Отряды заключенных должны изолировать оперчекистские отделы и занять управления лагерей. После этого угроза уничтожения заключенных была бы снята, и авиация смогла бы планомерно снабжать их необходимым. В парашютные соединения первого эшелона, учитывая важность знания русского языка, пошли бы люди из белоэмигрантов. Следующие эшелоны комплектовались бы из заключенных. Дальневосточная Красная армия и её сибирские части были бы прикованы к месту, а в процессе борьбы большая часть присоединилась бы к восставшим. Москва не получила бы поддержки и пала бы в октябре. Сибирь, Урал и вся Северная Россия оказались бы в наших руках в первые несколько месяцев. Сталинский режим, сдавленный с запада, востока, севера и юга, прекратил бы свое существование до 1942 года. Армии заключенных обросли бы солдатами из советских воинских соединений и, направив свой удар на гитлеровцев, начали сражаться за Россию. Помощь США попала бы к друзьям, а не к скрытым врагам и ненавистникам. Гитлер был бы разгромлен.
Все сказанное здесь в отношении поведения заключенных было вполне реально и осуществимо. Тогда их еще не уморили голодом. Миллионы дорого продали бы свою жизнь вместо того, чтобы подохнуть в лагерях в первый же год войны. От союзников требовались минимальные средства и хорошая оперативность, которыми они, конечно, обладали. Но события разворачивались не так. Следовало найти верный выход из тупика.
Едва ли Рузвельт и Черчилль испытывали к Сталину добрые чувства, хотя и связались с ним на время совместной борьбы с Гитлером. Так же и у нас не могло быть ничего общего с Гитлером, а была бы лишь временно общая цель — победа над сталинской деспотией. Главным же оставалось освобождение от любого вида тирании, и при попытке Гитлера закабалить российские народы с ним началась бы непримиримая борьба.
Но ни союзники, ни Гитлер не доставили оружие в лагеря. И колоссальная сила, сконцентрированная в них, была уничтожена голодом, холодом, непосильным трудом.
Много российских людей жили мечтой о войне, которая даст толчок к освобождению. Эта мысль помогала переносить мучения. Поэтому почти пять миллионов солдат сдались в плен немцам в первые месяцы войны. Первое время заключенные лагерей жили той же мечтой: вступить в еще не родившуюся тогда российскую освободительную армию и вместе с другими русскими людьми вести борьбу за спасение остальной страны.

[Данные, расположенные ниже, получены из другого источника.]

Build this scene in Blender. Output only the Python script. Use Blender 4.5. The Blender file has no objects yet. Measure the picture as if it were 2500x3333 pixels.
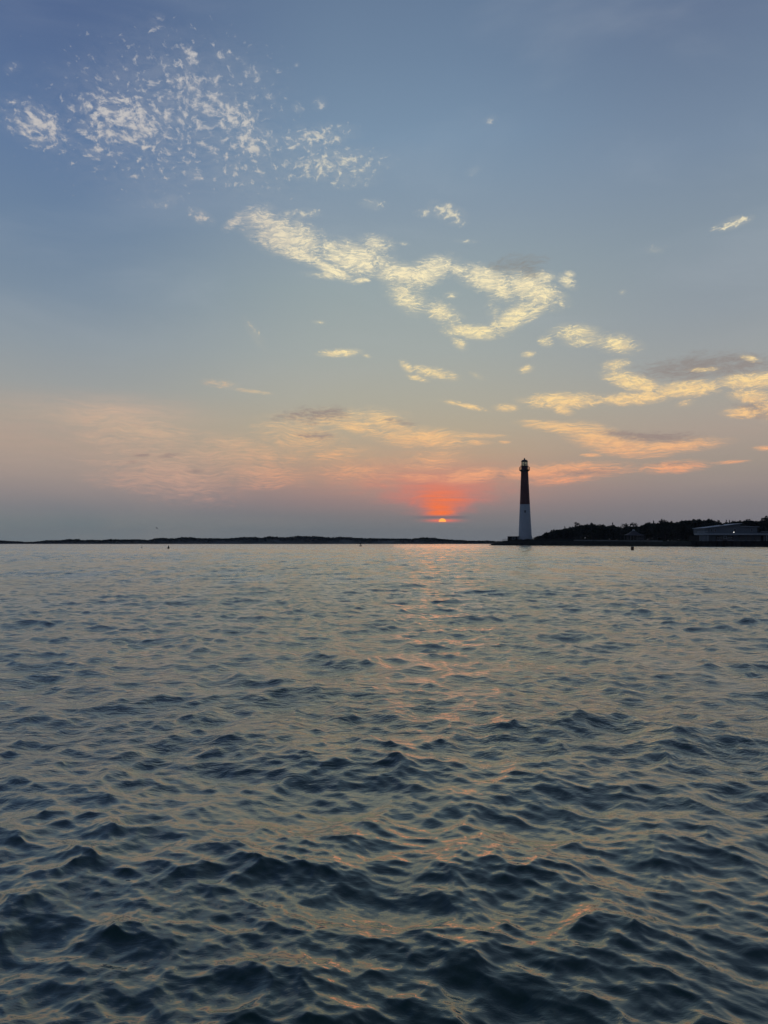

Мы поняли к этому времени уже всем нутром, что невозможно оборачиваться назад и думать, как поступят с нашими семьями. Освобождая страну, мы спасали бы и своих ближних, вырывали бы из мохнатых лап мучителей….
В диком ослеплении Гитлер разбил во всех нас эту надежду и превратил в лютых своих врагов. Одни пошли по линии наименьшего сопротивления, начав по-настоящему с ним сражаться, и тем одновременно укрепляли сталинскую деспотию. Другие, более дальновидные, попав в плен, не желали гнить до конца войны за колючей проволокой и шли в русские части вермахта, а потом и во власовские соединения. Под прессом сталинской пропаганды герои были объявлены изменниками родины. Но перед судом истории и зрячих современников они остались людьми, которые из-под обломков груды ошибок, совершенных великими мира сего, сумели извлечь воинские силы, которые, несомненно, повлияли бы на ход событий, не будь столь поздно допущены к действиям.
Понятие отечества первично, родина — лишь географическое обозначение. Подлинные россияне жили на родине, но отчизны не имели. Нашу родину захватили политические бандиты, отечество расстреляли и уничтожили. Изменять нам было нечему, а на сталинские, удобные для его деспотии, законы мы плевали.